Em 2020, um engenheiro naval americano e sua mulher tomaram a decisão fatídica de tentar vender alguns dos segredos militares mais protegidos dos Estados Unidos: a tecnologia por trás dos reatores nucleares que movimentam a frota de submarinos do país.

Então o casal enfrentou outra escolha importante: para que governo estrangeiro eles deveriam oferecer os segredos roubados? O engenheiro parecia acreditar que fornecê-los para adversários dos EUA como Rússia ou China era moralmente errado, de acordo com mensagens de texto divulgadas no julgamento.

Em vez disso, Jonathan e Diana Toebbe pensaram em um país que fosse rico o suficiente para comprar os segredos, não hostil aos EUA e, mais importante, cada vez mais ansioso para adquirir a tecnologia que eles queriam vender: o Brasil.
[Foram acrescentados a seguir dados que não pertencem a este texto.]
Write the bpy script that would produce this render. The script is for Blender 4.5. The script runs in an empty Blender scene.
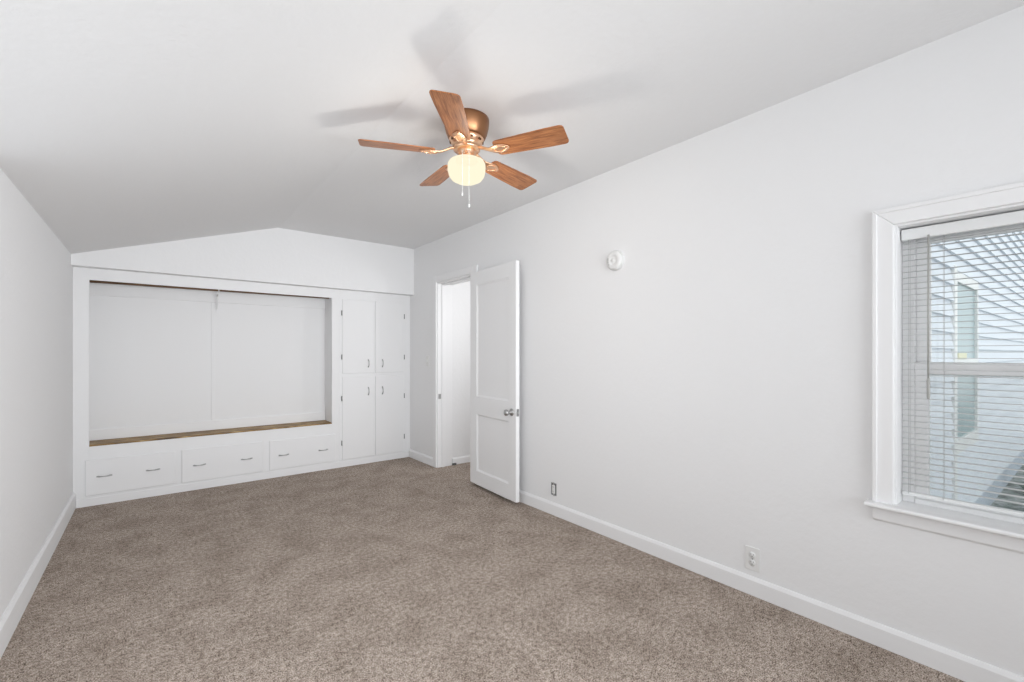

In undated booking photos provided by West Virginia Regional Jail and Correctional Facility Authority, Jonathan Toebbe, right, and his wife, Diana Toebbe. Jonathan and Diana Toebbe, who pleaded guilty last month in an espionage case, tried to sell nuclear secrets to Brazil. (West Virginia Regional Jail and Correctional Facility Authority via The New York Times) Ñ FOR EDITORIAL USE ONLY. Ñ
Diana e Jonathan Toebbe em retratos feitos pelo sistema penitenciário da Virgínia Ocidental, nos EUA - Autoridade Regional Penitenciária e Correcional da Virgínia Ocidental/ The New York Times

A identidade do país abordado pelos Toebbes permaneceu até agora protegida pela Justiça dos EUA e outras autoridades. Mas, segundo um membro do governo brasileiro e pessoas informadas sobre a investigação, Jonathan Toebbe abordou o Brasil há quase dois anos, oferecendo milhares de páginas de documentos confidenciais sobre reatores nucleares que ele havia roubado do centro da Marinha dos EUA em Washington ao longo de vários anos.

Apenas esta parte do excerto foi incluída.